**TO DO:** Drop every picture. Then return, exactly, the lines from the beginning of the listing below through the one containing "obj('arm_pad', bm, M['plastic'], ar, smooth=True)".

**DATA:**
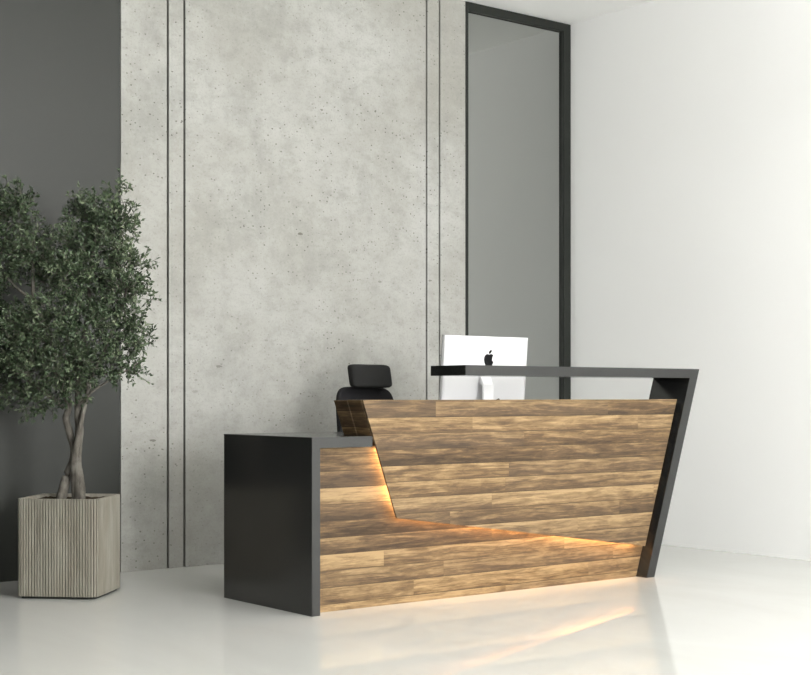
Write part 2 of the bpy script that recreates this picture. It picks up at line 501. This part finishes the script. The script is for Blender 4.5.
# backrest: tall pad, hollowed, leaning back a little
bm = bmesh.new()
pad(bm, .405, .06, .56, .34, .36, 56, 24, shape=lambda c: Vector((c.x * (1 - .10 * max(0, -c.z / .27)), c.y - 1.1 * c.x ** 2 + .10 * c.z, c.z)))
bmesh.ops.translate(bm, verts=bm.verts, vec=(-.015, .215, .733))
cp('backrest', bm, M['fabric_back'], True)
cp('back_spine', tube(bmesh.new(), [(0, .10, .42), (0, .20, .43), (0, .235, .50), (0, .265, .75), (0, .285, .93)], [.022, .022, .02, .018, .014], 10), M['plastic'], True)
bm = bmesh.new()
pad(bm, .280, .075, .134, .26, .36, 56, 20, shape=lambda c: Vector((c.x, c.y - 1.3 * c.x ** 2 + .22 * c.z, c.z)))
bmesh.ops.translate(bm, verts=bm.verts, vec=(-.005, .185, 1.073))
cp('headrest', bm, M['fabric'], True)
cp('headrest_bracket', tube(bmesh.new(), [(0, .285, .91), (0, .275, 1.0), (0, .24, 1.05), (0, .20, 1.065)], [.012, .012, .012, .012], 8), M['plastic'], True)
for q in (-1, 1):
    bm = bmesh.new()
    tube(bm, [(.10 * q, 0, .43), (.26 * q, 0, .43), (.285 * q, 0, .47), (.285 * q, .0, .655)], [.016, .016, .017, .017], 10)
    ar = cp('armrest', bm, M['plastic'], True)
    bm = pad(bmesh.new(), .085, .25, .03, .5, .5)
    bmesh.ops.translate(bm, verts=bm.verts, vec=(.285 * q, -.02, .668))
    obj('arm_pad', bm, M['plastic'], ar, smooth=True)

# ------------------------------------------------------------------ potted tree
PB = (2.940, 6.404, 0)
tree = thing('potted_tree', 'bushy small-leaved green tree growing in a square ribbed planter', 'plant', PB, R(-44.5))
# local axes: x along the wide ribbed face, y towards the wall, z up
PW, PD, PH, RC = .396, .380, .474, .036
def outline(n_rib_x, n_rib_y, off):
    """rounded rectangle as evenly spaced points with outward normals"""
    hx, hy = PW / 2, PD / 2
    pts = []
    def line(p, q, n): 
        for i in range(n): pts.append((Vector(p).lerp(Vector(q), i / n), None))
    seq = []
    step = .0018
    def add_line(ax, ay, bx, by, nx, ny):
        L = math.hypot(bx - ax, by - ay); n = int(L / step)
        for i in range(n): seq.append((ax + (bx - ax) * i / n, ay + (by - ay) * i / n, nx, ny))
    def add_arc(cx, cy, a0):
        n = int(RC * math.pi / 2 / step)
        for i in range(n):
            a = a0 + math.pi / 2 * i / n
            seq.append((cx + RC * math.cos(a), cy + RC * math.sin(a), math.cos(a), math.sin(a)))
    add_line(-hx + RC, -hy, hx - RC, -hy, 0, -1); add_arc(hx - RC, -hy + RC, -math.pi / 2)
    add_line(hx, -hy + RC, hx, hy - RC, 1, 0); add_arc(hx - RC, hy - RC, 0)
    add_line(hx - RC, hy, -hx + RC, hy, 0, 1); add_arc(-hx + RC, hy - RC, math.pi / 2)
    add_line(-hx, hy - RC, -hx, -hy + RC, -1, 0); add_arc(-hx + RC, -hy + RC, math.pi)
    return seq
seq = outline(0, 0, 0)
bm = bmesh.new()
def ring(z, rib, inset=0):
    out = []; s = 0; px = None
    for (x, y, nx, ny) in seq:
        if px: s += math.hypot(x - px[0], y - px[1])
        px = (x, y)
        ph = (s / .0138) % 1
        groove = rib if abs(ph - .5) > .32 else 0
        d = -inset - groove
        out.append(bm.verts.new((x + nx * d, y + ny * d, z)))
    return out
rings = [ring(.012, .010), ring(PH - .004, .010), ring(PH, .003), ring(PH, 0, .014), ring(PH - .05, 0, .014)]
n = len(seq)
for a, b_ in zip(rings, rings[1:]):
    for k in range(n): bm.faces.new((a[k], a[(k + 1) % n], b_[(k + 1) % n], b_[k]))
bm.faces.new(rings[0][::-1])
pot = obj('planter', bm, M['pot'], tree)
bm = bmesh.new()
bm2 = plan(bm, [(x - nx * .016, y - ny * .016) for (x, y, nx, ny) in seq[::8]], 0, .0118)
obj('plinth', bm, M['frame'], pot)
bm = bmesh.new()
c0 = bm.verts.new((0, 0, PH - .012)); prev = None; lay = []
for f_ in (.2, .4, .6, .8, 1.0):
    lay.append([bm.verts.new(((x - nx * .0145) * f_, (y - ny * .0145) * f_, PH - .016 + .006 * noise.noise(Vector((x * f_ * 40, y * f_ * 40, 0))))) for (x, y, nx, ny) in seq[::6]])
m_ = len(lay[0])
for k in range(m_): bm.faces.new((c0, lay[0][k], lay[0][(k + 1) % m_]))
for a, b_ in zip(lay, lay[1:]):
    for k in range(m_): bm.faces.new((a[k], b_[k], b_[(k + 1) % m_], a[(k + 1) % m_]))
obj('soil', bm, M['soil'], pot, smooth=True)

def spline(pts, n=6):
    out = []
    P = [Vector(p) for p in pts]
    for i in range(len(P) - 1):
        p0 = P[max(i - 1, 0)]; p1 = P[i]; p2 = P[i + 1]; p3 = P[min(i + 2, len(P) - 1)]
        for k in range(n):
            t = k / n
            out.append(.5 * ((2 * p1) + (-p0 + p2) * t + (2 * p0 - 5 * p1 + 4 * p2 - p3) * t * t + (-p0 + 3 * p1 - 3 * p2 + p3) * t ** 3))
    out.append(P[-1])
    return out
def limb(bm, pts, r0, r1, seg=10, n=6, rough=.12):
    c = spline(pts, n); m = len(c)
    rr = [(r0 + (r1 - r0) * (i / (m - 1)) ** .8) * (1 + rough * noise.noise(c[i] * 30)) for i in range(m)]
    return tube(bm, c, rr, seg)
# two twisting stems and a thinner third
tb = bmesh.new(); limb(tb, [(.051, .0, .455), (.046, .0, .55), (.034, .0, .634), (.036, .01, .72), (.042, .015, .80), (.04, .0, .90), (.06, -.01, 1.18)], .028, .016, 14)
obj('stem', tb, M['bark'], tree, smooth=True)
tb = bmesh.new(); limb(tb, [(-.046, .0, .455), (-.028, .02, .551), (.003, .03, .634), (.010, .03, .70), (-.008, .01, .79), (-.020, .0, .853), (-.012, .01, .92), (-.06, .0, 1.06)], .026, .014, 12)
obj('stem', tb, M['bark'], tree, smooth=True)
tb = bmesh.new(); limb(tb, [(.026, .012, .455), (.024, .0, .56), (.030, -.02, .66), (.052, -.03, .76), (.068, -.02, .86), (.10, .0, 1.02)], .022, .010, 10)
obj('stem', tb, M['bark'], tree, smooth=True)
# crown: clumps (x, y, z, radius) in metres around the planter
clumps = [(-.27, .02, 1.82, .14), (-.20, .10, 1.66, .16), (-.33, -.05, 1.62, .18), (-.12, -.12, 1.63, .10), (-.22, -.04, 1.91, .075), (-.30, .03, 1.92, .10), (-.42, .05, 1.80, .13),
          (.10, .02, 1.79, .14), (.20, .00, 1.84, .15), (.28, .04, 1.79, .12), (.04, -.09, 1.66, .13), (.15, .12, 1.70, .16), (.30, .02, 1.93, .065), (.06, .05, 1.86, .08), (.37, .00, 1.76, .055),
          (.24, -.08, 1.63, .16), (.33, .05, 1.58, .14), (.12, -.15, 1.52, .15), (-.02, .05, 1.50, .18), (.40, .02, 1.44, .085), (.33, -.06, 1.45, .14), (.21, .08, 1.43, .17),
          (-.25, -.10, 1.20, .20), (-.37, .05, 1.32, .17), (-.12, -.14, 1.30, .15), (.02, -.16, 1.33, .16), (.17, -.12, 1.30, .17), (.30, .00, 1.26, .16), (.37, .06, 1.26, .10),
          (-.33, .0, 1.04, .16), (-.20, .08, 1.05, .16), (-.10, -.12, 1.10, .15), (.08, -.12, 1.12, .16), (.24, -.05, 1.10, .14), (.32, .05, 1.10, .10), (.05, .10, 1.08, .15),
          (-.14, -.05, .93, .09), (.06, -.08, .97, .09), (-.42, -.02, 1.50, .16), (-.45, .02, 1.18, .18), (-.05, -.02, .93, .07)]
# branches reach the clumps
hub = [Vector((.02, .0, .95)), Vector((-.04, .0, 1.0)), Vector((.07, 0, 1.02))]
bb = bmesh.new()
limb(bb, [(-.05, .0, 1.02), (-.10, .0, 1.18), (-.155, -.05, 1.38), (-.165, -.06, 1.55), (-.19, .0, 1.75)], .017, .006, 8)
obj('branch', bb, M['bark'], tree, smooth=True)
bb = bmesh.new(); limb(bb, [(-.16, -.05, 1.42), (-.22, -.09, 1.47), (-.31, -.06, 1.55)], .009, .004, 8); obj('branch', bb, M['bark'], tree, smooth=True)
bb = bmesh.new(); limb(bb, [(.05, .0, 1.12), (.08, .02, 1.35), (.10, .02, 1.6), (.14, .0, 1.8)], .016, .005, 8); obj('branch', bb, M['bark'], tree, smooth=True)
bb = bmesh.new(); limb(bb, [(.08, .0, 1.0), (.18, .0, 1.2), (.27, .0, 1.42), (.30, .02, 1.7)], .011, .004, 8); obj('branch', bb, M['bark'], tree, smooth=True)
bb = bmesh.new(); limb(bb, [(.03, .0, .90), (.13, -.02, .99), (.26, .0, 1.07), (.33, .02, 1.12)], .008, .003, 8); obj('branch', bb, M['bark'], tree, smooth=True)
bb = bmesh.new(); limb(bb, [(-.03, .0, .90), (-.12, -.03, .98), (-.25, .0, 1.06), (-.40, .0, 1.15)], .010, .003, 8); obj('branch', bb, M['bark'], tree, smooth=True)

fb = bmesh.new()
tint = fb.faces.layers.float.new('leaf_tint')
rng = random.Random(11)
def rdir():
    while True:
        v = Vector((rng.uniform(-1, 1), rng.uniform(-1, 1), rng.uniform(-1, 1)))
        if .1 < v.length < 1: return v.normalized()
def add_leaf(p, d, L, W, shade):
    s = d.cross(rdir())
    if s.length < .1: return
    s.normalize(); nrm = s.cross(d)
    tip = p + d * L - nrm * L * .12
    mid = p + d * L * .5
    l = mid + s * W + nrm * W * .35; r = mid - s * W + nrm * W * .35
    a, b_, c, e_ = (fb.verts.new(q) for q in (p, l, tip, r))
    m_ = fb.verts.new(mid)
    for f in ((a, m_, b_), (b_, m_, c), (a, e_, m_), (e_, c, m_)):
        fb.faces.new(f)[tint] = shade
RZ = tree.rotation_euler.z
cr, sr = math.cos(RZ), math.sin(RZ)
def ok(p):                                  # keep the crown clear of the wall
    return PB[1] + sr * p.x + cr * p.y < YB - .03
twigs = bmesh.new()
for (x, y, z, r) in clumps:
    c = Vector((x * .93 - .035, y, z))
    ntw = int(88 * (r / .15) ** 2)
    for _ in range(ntw):
        d = rdir()
        st = c + d * r * rng.uniform(.2, .68)
        d2 = (d * .8 + rdir() * .5 + Vector((0, 0, .35))).normalized()
        L = rng.uniform(.04, .075) * (1.0 + (rng.random() < .06) * .6)
        en = st + d2 * L
        if not ok(en + d2 * .03): continue
        tube(twigs, [st, st.lerp(en, .5) + rdir() * .004, en], [.0016, .0012, .0007], 3, False)
        base_t = rng.uniform(.15, .75)
        k = rng.randint(7, 10)
        for i in range(k):
            t = .2 + .8 * i / (k - 1)
            q = st.lerp(en, t)
            ld = (d2 * .55 + rdir() * .85).normalized()
            add_leaf(q, ld, rng.uniform(.019, .031), rng.uniform(.0048, .0072), min(1, max(0, base_t + rng.uniform(-.22, .25))))
me_o = obj('foliage', fb, M['leaf'], tree)
obj('twigs', twigs, M['bark'], tree, smooth=True)

# ------------------------------------------------------------------ light
def area(name, loc, rot, sx, sy, power, col=(1, 1, 1), spread=180):
    l = bpy.data.lights.new(name, 'AREA'); l.shape = 'RECTANGLE'; l.size = sx; l.size_y = sy
    l.energy = power; l.color = col; l.spread = R(spread)
    o = bpy.data.objects.new(name, l); COL.objects.link(o); o.location = loc; o.rotation_euler = rot
    return o
area('window_daylight', ((WX0 + WX1) / 2, YF + .02, (WZ0 + WZ1) / 2), (R(90), 0, 0), WX1 - WX0, WZ1 - WZ0, 770, (1.0, .998, .985))
area('added_ceiling_fill', (4.2, 3.0, 2.75), (R(180), 0, 0), 2.2, 1.4, 105, (1.0, .998, .99))  # unseen fill light, added only to brighten the ceiling
wd = bpy.data.worlds.new('world'); scene.world = wd; wd.use_nodes = True
wd.node_tree.nodes['Background'].inputs[0].default_value = (.9, .95, 1, 1)
wd.node_tree.nodes['Background'].inputs[1].default_value = .6

# ------------------------------------------------------------------ camera
cam = bpy.data.cameras.new('camera'); co = bpy.data.objects.new('camera', cam); COL.objects.link(co)
cam.sensor_width = 36; cam.lens = 1413 / 811 * 36
cam.shift_y = 58.5 / 811
co.location = (0, 0, .96); co.rotation_euler = (R(90), 0, R(-38.016))
scene.camera = co
vs = scene.view_settings
vs.view_transform = 'Standard'; vs.look = 'None'; vs.exposure = 0.0; vs.gamma = 1; vs.use_curve_mapping = False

**REPLY:**
Write part 2 of the bpy script that recreates this picture. It picks up at line 501. This part finishes the script. The script is for Blender 4.5.
# backrest: tall pad, hollowed, leaning back a little
bm = bmesh.new()
pad(bm, .405, .06, .56, .34, .36, 56, 24, shape=lambda c: Vector((c.x * (1 - .10 * max(0, -c.z / .27)), c.y - 1.1 * c.x ** 2 + .10 * c.z, c.z)))
bmesh.ops.translate(bm, verts=bm.verts, vec=(-.015, .215, .733))
cp('backrest', bm, M['fabric_back'], True)
cp('back_spine', tube(bmesh.new(), [(0, .10, .42), (0, .20, .43), (0, .235, .50), (0, .265, .75), (0, .285, .93)], [.022, .022, .02, .018, .014], 10), M['plastic'], True)
bm = bmesh.new()
pad(bm, .280, .075, .134, .26, .36, 56, 20, shape=lambda c: Vector((c.x, c.y - 1.3 * c.x ** 2 + .22 * c.z, c.z)))
bmesh.ops.translate(bm, verts=bm.verts, vec=(-.005, .185, 1.073))
cp('headrest', bm, M['fabric'], True)
cp('headrest_bracket', tube(bmesh.new(), [(0, .285, .91), (0, .275, 1.0), (0, .24, 1.05), (0, .20, 1.065)], [.012, .012, .012, .012], 8), M['plastic'], True)
for q in (-1, 1):
    bm = bmesh.new()
    tube(bm, [(.10 * q, 0, .43), (.26 * q, 0, .43), (.285 * q, 0, .47), (.285 * q, .0, .655)], [.016, .016, .017, .017], 10)
    ar = cp('armrest', bm, M['plastic'], True)
    bm = pad(bmesh.new(), .085, .25, .03, .5, .5)
    bmesh.ops.translate(bm, verts=bm.verts, vec=(.285 * q, -.02, .668))
    obj('arm_pad', bm, M['plastic'], ar, smooth=True)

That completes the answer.